Abergavenny Borough Theatre, October 1 2015

Evan Christopher (clarinet), Don Vappie (solo guitar, banjo, vocals), Dave Kelbie (rhythm guitar), Sebastien Girardot (bass)


Jelly Roll Morton was less significant as a self-styled ‘inventor of jazz’ than as an original bandleader, composer and pianist with a view about how the music should sound. To some, that also was part of his relentless braggadocio. But such musical matters have their context and, for Morton in New Orleans in the first half of the 20th century, certain exotic influences had to be paramount, notably the sounds wafting in from Cuba, South America and the wider Caribbean: the ‘Spanish tinge’, as he called it. He himself was Creole. It’s difficult if not impossible to imagine the cacophony from which jazz eventually emerged as something definable and exportable worldwide. Morton, however, was adamant: if it didn’t have Latin America in the mix it wasn’t jazz.

New Orleans was not only where the clarinettist Evan Christopher moved to in 1994 from California, but also the place from which he decamped in 2005 as a result of being displaced by the floods that followed Hurricane Katrina. He went to live in Paris on a formal cultural exchange and based the resumption of his career there on another conjunction of styles, this time in the French capital itself where, in the late 1930s, visiting American musicians such as Duke Ellington wanted little other than to meet and perform with the gipsy guitarist Django Reinhardt, who was playing a new kind of European jazz inspired by their example.

Evan Christopher. Credit: Hinrich Wulff
Evan Christopher. Credit: Hinrich Wulff

The result of Christopher’s interest in those 75-year-old gatherings was the band Django à La Créole,  which has recorded three award-winning albums. The Ellington-Reinhardt partnership also made records, but any outside association with Reinhardt’s bloated and unpredictable personality was never going to travel far. In fact, DÀLCréole has in a way been more successful in fusing a lighter version of Django’s percussively virtuosic style with New Orleans music as envisaged by Morton. So much so, that the first number at this opening concert of its UK autumn tour was the Reinhardt classic Douce Ambience, performed in a shuffling, Latin American mode – Django ‘Creolised’, as it were.  Moreover, solo guitar was the responsibility this time of New Orleans musician Don Vappie, who was to deepen the Crescent City colour by also performing on banjo in a style not normally associated with the instrument as a minstrelsy staple.

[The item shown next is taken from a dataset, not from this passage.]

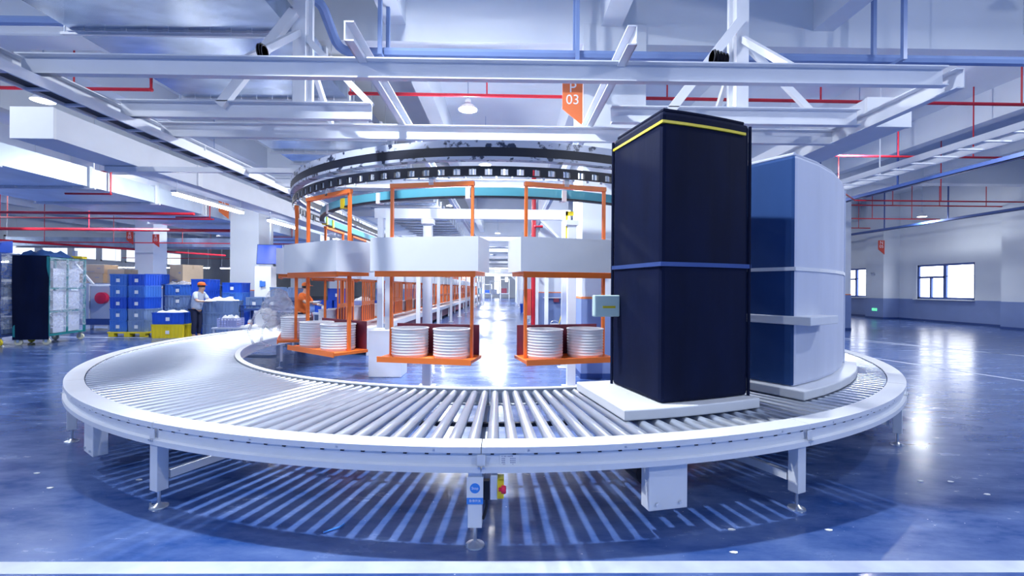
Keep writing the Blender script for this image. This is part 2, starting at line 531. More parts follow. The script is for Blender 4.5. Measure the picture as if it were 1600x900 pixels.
# ------------------------------------------------------------------ lamps
def highbay(x, y, z, label, watts, glow=.6):
    t = thing('high_bay_lamp', label, 'lamp', (x, y, z), 0, 'high-bay lamps under the ceiling')
    MB().lathe([(.19, .0), (.185, .015), (.12, .09), (.075, .12), (.06, .14), (.0601, .20), (.03, .22), (.012, .23)], n=24).build('lamp_shade', M['white'], t)
    MB().lathe([(.0, -.012), (.15, -.008), (.165, 0.004), (.0, .005)], n=24).build('lit_lens', M['lamp_on'], t)
    MB().tube((0, 0, .22), (0, 0, CEIL - z), .012, n=6).build('hanging_rod', M['galv'], t)
    l = bpy.data.lights.new('high_bay_glow', 'POINT')
    l.shadow_soft_size = .10; l.energy = watts * glow; l.color = LAMP_COL
    o = bpy.data.objects.new('high_bay_glow', l); COL.objects.link(o); o.parent = t; o.location = (0, 0, -.14)
    l = bpy.data.lights.new('high_bay_light', 'AREA')
    l.shape = 'DISK'; l.size = .24; l.energy = watts; l.color = LAMP_COL
    o = bpy.data.objects.new('high_bay_light', l); COL.objects.link(o); o.parent = t; o.location = (0, 0, -.02)
highbay(-.80, 9.35, 5.3, 'bright round high-bay lamp hanging above the middle of the carousel', LAMP_W)
highbay(-9.15, 9.1, 5.27, 'high-bay lamp above the long white duct box at left', LAMP_W * .2, .35)
highbay(19.9, 21.5, 5.2, 'high-bay lamp beneath the red sprinkler pipes near the windows', LAMP_W * .25)
highbay(-1.8, 3.9, 6.9, 'high-bay lamp straight above the front of the conveyor ring', KEY_W, .05)
highbay(-8.3, 4.4, 6.6, 'added high-bay fill lamp above the clear floor left of the ring', LAMP_W * .5, .15)  # added lamp out of view, brightens the floor on this side
highbay(8.6, 4.4, 6.6, 'added high-bay fill lamp above the clear floor right of the ring', LAMP_W * .5, .15)  # added counterpart of the left one, lifts the right-hand floor
highbay(8.6, 21.5, 5.6, 'high-bay lamp between the white columns at right', LAMP_W * .7)
highbay(-2.7, 22, 5.6, 'high-bay lamp above the aisle side of the straight carriers', LAMP_W * .7)
highbay(-.6, 33, 5.6, 'high-bay lamp far down the aisle', LAMP_W * 1.0)
highbay(-17.2, 20.5, 5.8, 'added high-bay fill lamp hidden above the long galvanised duct', LAMP_W * 1.6)  # added behind the duct to light the left column fronts
highbay(-9.3, 14.6, 5.3, 'added high-bay fill lamp above the people and stacked totes', LAMP_W * .5)  # added to brighten the dim left zone
highbay(-.7, 15, 5.7, 'added high-bay fill lamp above the aisle behind the carousel', LAMP_W * .6)  # added to lighten the floor inside the ring
highbay(9.4, 12.0, 5.7, 'high-bay lamp right of the carousel, above the cable ladder', LAMP_W * .7)
highbay(-6, 41, 5.7, 'high-bay lamp above the far half of the straight row', LAMP_W * 3)
highbay(-3, 64, 5.7, 'added high-bay fill lamp above the far packing stations', LAMP_W * 2.5)  # added to make the far hall bright
highbay(-.6, 50, 5.6, 'high-bay lamp near the end of the aisle', LAMP_W * 1.5)
highbay(-22.5, 17, 5.6, 'high-bay lamp above the roll cages and grey machine at left', LAMP_W * 1.6)
highbay(-17, 34, 5.6, 'high-bay lamp deep in the left hall', LAMP_W * 3)
highbay(-6.5, -2.5, 6.2, 'added high-bay fill lamp behind the viewer at left', LAMP_W * .38, 2.2)  # added unseen fill for faces turned towards the camera
highbay(7.5, -2.5, 6.2, 'added high-bay fill lamp behind the viewer at right', LAMP_W * .36, 3.0)  # added unseen fill, lifts rail and girder fronts at right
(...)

For this tour, Vappie and Christopher are joined by guitarist Dave Kelbie and bassist Sebastien Girardot. Kelbie slipped easily from strumming four-in-a-bar to the syncopations of less driven dance beats, and Girardot’s slap bass, perhaps overdone at times, harked back to the Ellington band of the Harlem Renaissance, which featured Barney Bigard as its wooden-stick maestro. Bigard made recordings with Reinhardt, famously of Ellington’s tune ‘Finesse’, which here slipped from Ellingtonia to Afro-Cubana in a neat conflation of styles. Vappie also sang a few songs: in Creole-French for ‘Salee Dame’, after giving up trying to explain, for instance, the difference between Cajun and Creole (stylistic admixture can be complicated) and in straight Mortonese for ‘Careless Love’. In all these performances Christopher’s clarinet spoke for the band’s ethos in evoking not only Bigard but the early New Orleanians such as Jimmie Noone and George Lewis, as well as Reinhardt’s clarinettists, Hubert Rostaing and Gérard Lèvêque.

It was perhaps a boon that Vappie did not attempt to imitate Reinhardt as so many sub-Django guitarists do with varying degrees of accomplishment. Instead he offered his own take on tunes as familiar as ‘Manoir De Mes Rèves’ and ‘Swing 42’ when playing guitar, and supplementing Kelbie’s chugalongs with strong chordal accents of his own when Christopher was up and about. There’s plenty to pursue in Christopher’s Americo-Parisian concept, not least the case of other US musicians, such as Sidney Bechet, who found Paris and Parisians sufficiently amenable for them to want to take up European residency. Bechet’s Haitian rumba, ‘Tropical Moon’, marked the connection. That the band is comfortable with the concept and can play around with it was evident when exchanges between Christopher and Vappie in Hoagy Carmichael’s ‘Jubilee’ drew to a close with a quote, albeit brief, from Reinhardt’s ‘Belleville’. In our more charitable moments, we reserve for such insouciance the name of genius.